The short answer is that maritime music is what you will hear at a contemporary maritime music festival anywhere.
You’re going to hear a lot of traditional sea shanties, of course. Not everyone knows it, but sea shanties were work songs sung by groups of sailors on tall ships. They were used to keep rhythm for lengthy and repetitious tasks, allowing them to work together in large numbers. A bunch of them stood in line, all holding a rope and the songs told them when to pull. Sometimes a lot of them walked in circles around a horizontal wheel that pulled up the anchor – the sea shanty told them how fast to walk. Some of them worked a manual pump by either pushing up and down or spun a vertical wheel round-and-round – manually pulling the water from the bottom of the ship and squirting it overboard; the sea shanty showed them a reasonable pace to work. Sea shanties were work songs.

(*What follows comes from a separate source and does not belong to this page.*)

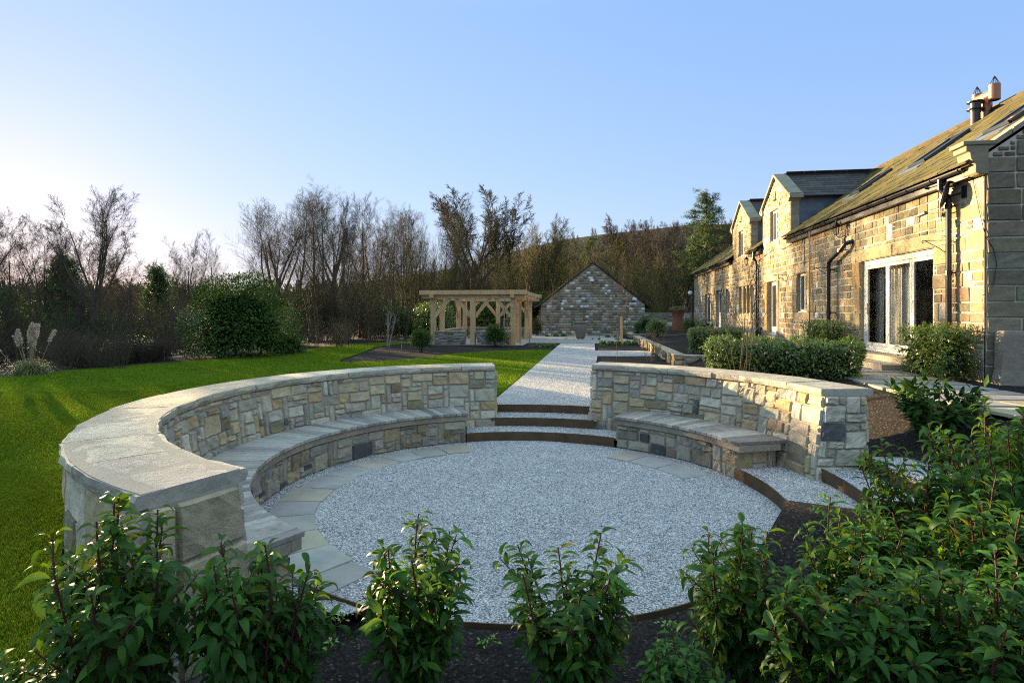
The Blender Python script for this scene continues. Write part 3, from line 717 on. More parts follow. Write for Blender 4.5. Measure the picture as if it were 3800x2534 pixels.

But that is not all of the songs that sailors sang! Typically, particularly in the tall ships in the old days, sailors bunked in the forward-most part of the ship, called the forecastle, but sailors pronounced foc’s’le. When off duty, they sang together, too. These songs were called foc’s’le songs or forebitters. These were not for work, but for the pleasure of the tune, though some shanties crossed back and forth from work to leisure.
Over the centuries the life of a sailor had become fashionable for the landlubbers to fantasize about, often with absolutely no real knowledge of what life at sea was really like. In the 1700s innumerable broadside songs about Jack Tar (a generic sailor) were published and sung in inns and taverns. In the 1800s there were dancehall tunes and musicals like H.M.S. Pinafore and The Pirates of Penzance that used nautical themes to poke fun at the theater of its day. During the American Civil war sea shanties, as we know them today, were documented scholastically for the first time, even though there is evidence that sailors – and laborers in general – have been singing songs for work as long as people have been working collectively. As for the 1900s – after World War II there was a folk music revival, spurred in part in response to the cultural changes that the two all-encompassing conflicts brought to society. With the advent of radio, television, and the film industry, a wide variety of cultural heritage songs were rediscovered or were newly created for eager audiences. In the 2000s community folk music clubs had continued long runs of keeping their music alive in North America and Europe. Festivals dedicated strictly to maritime music formalized and became very popular in those areas as well as Australia and New Zealand. Groups of pensioners (retirees) formed shanty choruses to entertain themselves in post-employment life. Bands and individual performers dedicated to maritime music flourished in these years, though many had been performing since the folk revival began around the 1950s.
Because music is a living, breathing thing, songs about maritime life continue to appear in popular culture and those songs make their way into modern maritime music festivals. As there are a limited number of documented sea shanties, groups often extend their repertoires into songs about sailors and life in and around the seas – not just songs for sailors at work. Newly written songs in this genre include – but are certainly not limited to, “Marching Inland” and a dozen others by Tom Lewis, “The Ghostly Ship” and a bunch more by David HB Drake, “Roll Call” by Gina Dalby, “Pump Shanty” by Tony Goodenough, and “Cold Winds” by Tom Kastle. And you can also hear covers of maritime songs originally written and performed by non-maritime music performers such as “Sailing” by Christopher Cross, “The Wreck of the Edmund Fitzgerald” by Gordon Lightfoot or even “Brandy (You’re a Fine Girl) performed by Looking Glass and written by its lead guitarist, Elliot Lurie.
So, what is maritime music? Quite simply, songs of the sea, tall ships and the men and women in and around our world’s waters. Sea shanties are included in the overarching class of music: all sea shanties are maritime music songs, but not all maritime music songs are sea shanties. Come to one of the many maritime music festivals across the planet and discover this unique and compelling class of music for yourself.